How about an article that explores the value chain created and destroyed in depth, not just using the narrow definition of this article. Case studies of Amazon or even your own blog in more detail would make a good starting point. There are hundreds of thousands of examples that could be explored.

Thank you for the constructive debate.


Thank you Mr Reality Check for the reality check :) Thank you for engaging.


Rick:

Tom-
I found your article to be very thought provoking and interesting. I'm now following you on Twitter!

Also enjoying the civil debate in the comments. My two cents; in many of the cited industries the hard $$ value has been irrefutably decreased (a 45 rpm single of the Beatles purchased in the 60's would have cost more than $3.00 in today's money).

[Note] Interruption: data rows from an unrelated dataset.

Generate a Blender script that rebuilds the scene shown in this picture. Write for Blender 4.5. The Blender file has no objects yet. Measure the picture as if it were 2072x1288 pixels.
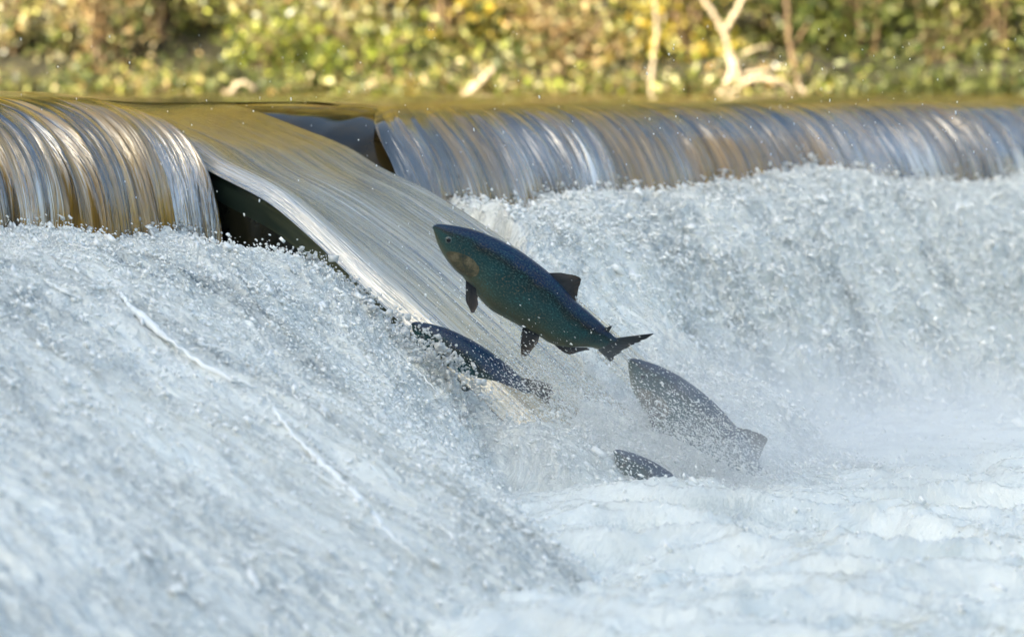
import bpy, math, random
import numpy as np
from mathutils import Vector, Matrix
R = math.radians
random.seed(7)
rng = np.random.default_rng(7)
scn = bpy.context.scene
col = scn.collection

# ------------------------------------------------------------------ camera, sky, sun, exposure
CAMZ = 0.06
FPX = 5875.0                                   # focal length in pixels of the 2072 px wide photograph
PITCH = math.atan(468 / FPX)
cam_d = bpy.data.cameras.new('camera')
cam = bpy.data.objects.new('camera', cam_d); col.objects.link(cam)
cam.location = (0, 0, CAMZ)
cam.rotation_euler = (math.pi / 2 - PITCH, 0, 0)
cam_d.sensor_width = 36.0
cam_d.lens = 36.0 * FPX / 2072.0
cam_d.clip_start = 0.05
cam_d.clip_end = 2000
cam_d.dof.use_dof = True
cam_d.dof.focus_distance = 9.45
cam_d.dof.aperture_fstop = 2.0
cam_d.dof.aperture_blades = 0
scn.camera = cam

SUN_EL = R(30)
SUN_DIR = Vector((-0.76, -0.65, 0)).normalized()      # towards the sun, on the ground: behind the camera, left
world = bpy.data.worlds.new('World'); scn.world = world; world.use_nodes = True
wn = world.node_tree.nodes; wl = world.node_tree.links
sky = wn.new('ShaderNodeTexSky'); sky.sky_type = 'NISHITA'; sky.sun_disc = False
sky.sun_elevation = SUN_EL
sky.sun_rotation = math.atan2(SUN_DIR.x, SUN_DIR.y)
sky.air_density = 0.8; sky.dust_density = 2.0; sky.ozone_density = 0.8
wl.new(sky.outputs[0], wn['Background'].inputs['Color'])
wn['Background'].inputs['Strength'].default_value = 0.12
sun_d = bpy.data.lights.new('sun', 'SUN'); sun_d.energy = 5.0; sun_d.angle = R(0.5); sun_d.color = (1.0, 0.90, 0.74)
sun = bpy.data.objects.new('sun', sun_d); col.objects.link(sun)
sv = Vector((SUN_DIR.x * math.cos(SUN_EL), SUN_DIR.y * math.cos(SUN_EL), math.sin(SUN_EL)))
sun.rotation_euler = sv.to_track_quat('Z', 'Y').to_euler()
scn.view_settings.view_transform = 'Standard'
scn.view_settings.look = 'None'
scn.view_settings.exposure = 2.2
scn.view_settings.gamma = 1.0
scn.view_settings.use_white_balance = True        # the photograph is balanced for open shade
scn.view_settings.white_balance_temperature = 7300
scn.view_settings.white_balance_tint = 0
scn.view_settings.use_curve_mapping = False
scn.cycles.use_denoising = True
scn.cycles.use_adaptive_sampling = True
scn.cycles.adaptive_threshold = 0.025
scn.cycles.max_bounces = 8
scn.cycles.volume_bounces = 3
scn.cycles.transparent_max_bounces = 8
scn.cycles.caustics_reflective = False
scn.cycles.caustics_refractive = False
scn.cycles.sample_clamp_indirect = 6

# ------------------------------------------------------------------ helpers
def tag(o, label=None, cat=None, group=None, kind=None):
    if label: o['label'] = label
    if cat: o['category'] = cat
    if group: o['group'] = group
    if kind: o['kind'] = kind
    return o

def link(o, parent=None):
    col.objects.link(o)
    if parent is not None: o.parent = parent
    return o

def empty(name, loc=(0, 0, 0)):
    o = bpy.data.objects.new(name, None); o.location = loc; o.empty_display_size = 0.1
    return link(o)

def np_mesh(name, V, F, mat, parent=None, smooth=True, attrs=None, uv=None):
    """V (n,3); F (m,3) or (m,4); attrs: dict name -> (n,) float or (n,3) colour; uv (n,2) per vertex"""
    V = np.ascontiguousarray(V, dtype=np.float32); F = np.ascontiguousarray(F, dtype=np.int32)
    k = F.shape[1]
    me = bpy.data.meshes.new(name)
    me.vertices.add(len(V)); me.vertices.foreach_set('co', V.ravel())
    me.loops.add(F.size); me.loops.foreach_set('vertex_index', F.ravel())
    me.polygons.add(len(F))
    me.polygons.foreach_set('loop_start', np.arange(0, F.size, k, dtype=np.int32))
    me.polygons.foreach_set('use_smooth', np.full(len(F), smooth, dtype=bool))
    me.update(calc_edges=True)
    for an, av in (attrs or {}).items():
        av = np.asarray(av, dtype=np.float32)
        if av.ndim == 1:
            a = me.attributes.new(an, 'FLOAT', 'POINT'); a.data.foreach_set('value', av)
        else:
            a = me.attributes.new(an, 'FLOAT_COLOR', 'POINT')
            a.data.foreach_set('color', np.concatenate([av, np.ones((len(av), 1), np.float32)], 1).ravel())
    if uv is not None:
        l = me.uv_layers.new(name='UVMap')
        l.data.foreach_set('uv', np.asarray(uv, np.float32)[F.ravel()].ravel())
    me.validate()
    me.materials.append(mat)
    return link(bpy.data.objects.new(name, me), parent)

def grid_faces(n, m, flip=False):
    i = np.arange(n * m).reshape(n, m)
    a, b, c, d = i[:-1, :-1].ravel(), i[1:, :-1].ravel(), i[1:, 1:].ravel(), i[:-1, 1:].ravel()
    F = np.stack([a, b, c, d], 1)
    return F[:, ::-1] if flip else F

def smooth(x, a, b):
    x = np.clip((np.asarray(x, float) - a) / (b - a), 0, 1)
    return x * x * (3 - 2 * x)

_perm = {}
def pn(x, y, seed=0):
    if seed not in _perm:
        r = np.random.default_rng(1000 + seed)
        p = r.permutation(512); ang = r.random(512) * 2 * np.pi
        _perm[seed] = (np.concatenate([p, p]), np.cos(ang), np.sin(ang))
    p, gx, gy = _perm[seed]
    x, y = np.broadcast_arrays(np.asarray(x, float), np.asarray(y, float))
    xi = np.floor(x).astype(np.int64); yi = np.floor(y).astype(np.int64)
    xf = x - xi; yf = y - yi
    u = xf * xf * xf * (xf * (xf * 6 - 15) + 10); v = yf * yf * yf * (yf * (yf * 6 - 15) + 10)
    def g(ix, iy, dx, dy):
        h = p[(p[ix & 511] + iy) & 511]
        return gx[h] * dx + gy[h] * dy
    a = g(xi, yi, xf, yf); b = g(xi + 1, yi, xf - 1, yf)
    c = g(xi, yi + 1, xf, yf - 1); d = g(xi + 1, yi + 1, xf - 1, yf - 1)
    return 1.4 * ((a * (1 - u) + b * u) * (1 - v) + (c * (1 - u) + d * u) * v)

def fbm(x, y, seed=0, oct=4, gain=0.5, lac=2.03):
    s = 0; a = 1.0; f = 1.0
    for k in range(oct):
        s = s + a * pn(x * f + 13.7 * k, y * f - 7.1 * k, seed + k); a *= gain; f *= lac
    return s

def spline(pts, n):
    """Catmull-Rom through pts, resampled evenly by length to n points"""
    P = np.asarray(pts, float)
    Q = np.vstack([2 * P[0] - P[1], P, 2 * P[-1] - P[-2]])
    out = []
    for i in range(1, len(Q) - 2):
        t = np.linspace(0, 1, 40, endpoint=False)[:, None]
        p0, p1, p2, p3 = Q[i - 1], Q[i], Q[i + 1], Q[i + 2]
        out.append(0.5 * (2 * p1 + (p2 - p0) * t + (2 * p0 - 5 * p1 + 4 * p2 - p3) * t ** 2 + (3 * p1 - p0 - 3 * p2 + p3) * t ** 3))
    out = np.vstack(out + [P[-1:]])
    L = np.concatenate([[0], np.cumsum(np.linalg.norm(np.diff(out, axis=0), axis=1))])
    q = np.linspace(0, L[-1], n)
    return np.stack([np.interp(q, L, out[:, k]) for k in range(P.shape[1])], 1)

# weir frame: s runs along the crest (left near -> right far), t downstream, z up (0 = river level)
C1 = np.array([-1.43, 10.41]); ES = np.array([0.656, 0.755]); ET = np.array([0.755, -0.656])
def W(s, t, z):
    s, t, z = np.broadcast_arrays(s, t, z)
    return np.stack([C1[0] + ES[0] * s + ET[0] * t, C1[1] + ES[1] * s + ET[1] * t, z], -1)
def at(px, py, Y):                               # a point of the place on the sight line of a pixel, at distance Y
    a = math.atan((py - 644) / FPX) + PITCH
    return np.array([(px - 1036) / FPX * Y, Y, CAMZ - math.tan(a) * Y])
def project(P):
    d = P - np.array([0, 0, CAMZ])
    c, s_ = math.cos(PITCH), math.sin(PITCH)
    depth = d[..., 1] * c - d[..., 2] * s_
    up = d[..., 1] * s_ + d[..., 2] * c
    return 1036 + FPX * d[..., 0] / depth, 644 - FPX * up / depth

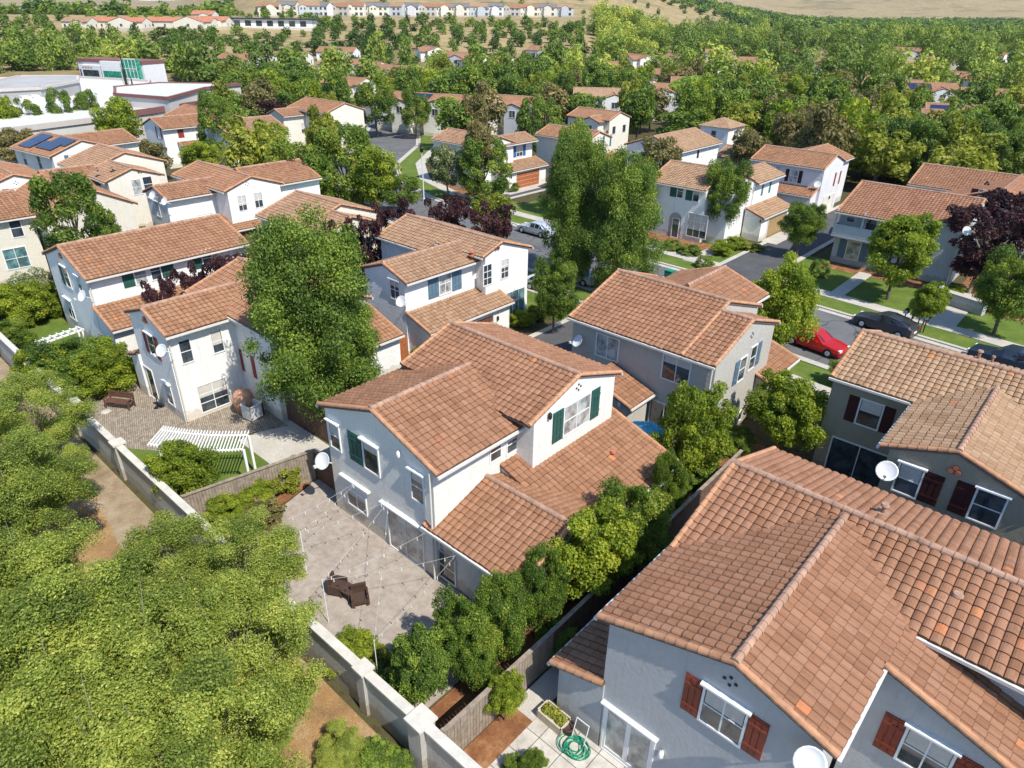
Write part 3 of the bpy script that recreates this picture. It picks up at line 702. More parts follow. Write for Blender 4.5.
h = House('white house with dark narrow shutters and a smooth orange-rose roof behind a leafy tree', org=(-101, 55), wall='white', roof='r_orange', lod=0)
h.gable('Y', (48.5, 57.8), (-105.5, -97.0), -101.3, 7.25)
h.window('x+', -97.42, 242.5, 138.6, .8, 1.5, sh='R', shc='dkred_sh'); h.window('x+', -97.42, 256, 137, .8, 1.5, sh='R', shc='dkred_sh'); h.window('x+', -97.42, 241.7, 157, 1.6, 1.3, cols=2)
h.finish()

h = House('cream house with hip-ended rose roof ringed by tall trees', org=(-112, 76), wall='warm', roof='r_clay', lod=0)
h.gable('X', (-119, -107), (71, 79.5), 75.3, 7.3); h.gable('Y', (67, 73), (-119, -113.5), -116.2, 6.1, rake=(1, 0))
h.window('x+', -107.12, uz=(74, 4.6), w=.9, h=1.4); h.window('x+', -113.9, 303, 128, .7, 1.6)
h.finish()

h = House('white corner house with blue shutters and a stained orange-wood garage door', org=(-68, 71), wall='white', roof='r_orange', lod=0)
h.gable('X', (-75.4, -65.4), (66.7, 73.2), 70.0, 6.95)
h.gable('Y', (71, 77.6), (-70, -65.2), -67.6, 6.55, rake=(0, 1), wl=(72, 77.3), wa=(-69.6, -65.95))
h.shed('x+', -66, -63.5, 3.45, (68.4, 78))
h.window('x+', -65.52, 502.2, 154.2, .8, 1.5, cols=2, rows=3); h.window('x+', -65.96, 519.4, 150.8, 1.2, 1.4, cols=2, rows=2, sh='LR', shc='blue_sh', shw=.6)
h.garage('x+', -63.82, 527.5, 181.5, 4.8, 2.2, 'brown_door'); h.lamp('x+', -63.82, 511, 177); h.window('y-', 67.08, 441, 158, 1.3, 2.6, cols=2, rows=3)
h.finish()

h = House('cream house with teal-shuttered round gable vent and stacked orange porch roofs', org=(-60, 80), wall='warm', roof='r_clay', lod=0)
h.gable('X', (-68, -58.7), (80.2, 86.4), 83.3, 7.0)
h.gable('X', (-60.6, -52.5), (74.6, 80.4), 77.6, 3.95, wl=(-60.3, -52.8))
h.shed('x+', -59, -55.8, 3.9, (80.4, 87))
h.window('x+', -58.82, 606.9, 141, 1.1, 1.5, cols=2, sh='LR', shc='teal_sh', shw=.4, g='glassp'); h.medallion('x+', -58.82, 607, 132, 'dk_door')
h.window('x+', -52.82, 585, 170, 1, 1.2)
h.finish()

h = House('white villa with arched doorway, dark shutters and tan garage door', org=(-34, 72), wall='white', roof='r_tan', lod=0)
h.gable('X', (-40.2, -33.2), (66.5, 75.6), 71.0, 7.1, rake=(1, 1))
h.gable('X', (-33.2, -31.0), (67.6, 74.2), 71.0, 6.75, rake=(0, 1), wl=(-33.6, -31.1))
h.gable('Y', (73.2, 79.9), (-36, -30.5), -33.2, 6.65, rake=(0, 1), wa=(-35.6, -30.95))
h.shed('x+', -30.95, -28.7, 3.35, (71.8, 79.2), ov=.25)
yw = 66.89
for px, py in ((680.5, 191), (696.4, 194.7)): h.window('y-', yw, px, py, .65, 1.35, sh='L', shc='green_sh', shw=.8)
h.window('y-', yw, 697, 226, 2.2, 2.4, cols=3, rows=3)
u, z = ony(675.5, 220, yw); m = MB(); P = []
for i in range(13): t = math.pi*i/12; P.append((u+.75*math.cos(t), 2.0+.75*math.sin(t)))
P = [(u+.75, .05)]+P+[(u-.75, .05)]; m.add([(p[0], yw-.03, p[1]) for p in P]+[(p[0], yw+.02, p[1]) for p in P], [tuple(range(len(P)))[::-1]]+[(i, (i+1) % len(P), len(P)+(i+1) % len(P), len(P)+i) for i in range(len(P))])
m.build('arched_doorway', 'w_dim', h.e, h.o)
h.door('y-', yw-.03, uz=u+.1, w=.75, h=2, leaves=1, kind='front_door')
h.window('x+', -31.0, 766, 187.5, 1.3, 1.5, cols=2, g='glasst', sh='LR', shc='teal_sh', shw=.5)
h.medallion('x+', -31.13, 748.8, 178, 'dk_door'); h.garage('x+', -28.95, 775.5, 226.5, 4.8, 2.15, 'tan_door'); h.lamp('x+', -28.95, 759.5, 221)
h.finish()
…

The question is, who's LIFESTYLE is being devalued? Third world workers would have a vastly different perspective on this question than someone in say, the Silicon Valley.


Rick: Thanks for your feedback. You make an excellent point about how the Internet has been abe to help in the distribution of wealth. But it is not a zero-sum operation. The Internet enables business models that can challenge existing businesses because they are deflationary--that's the reason they are successful because you can take costs out of the system. This is true of all successful technologies throughout history.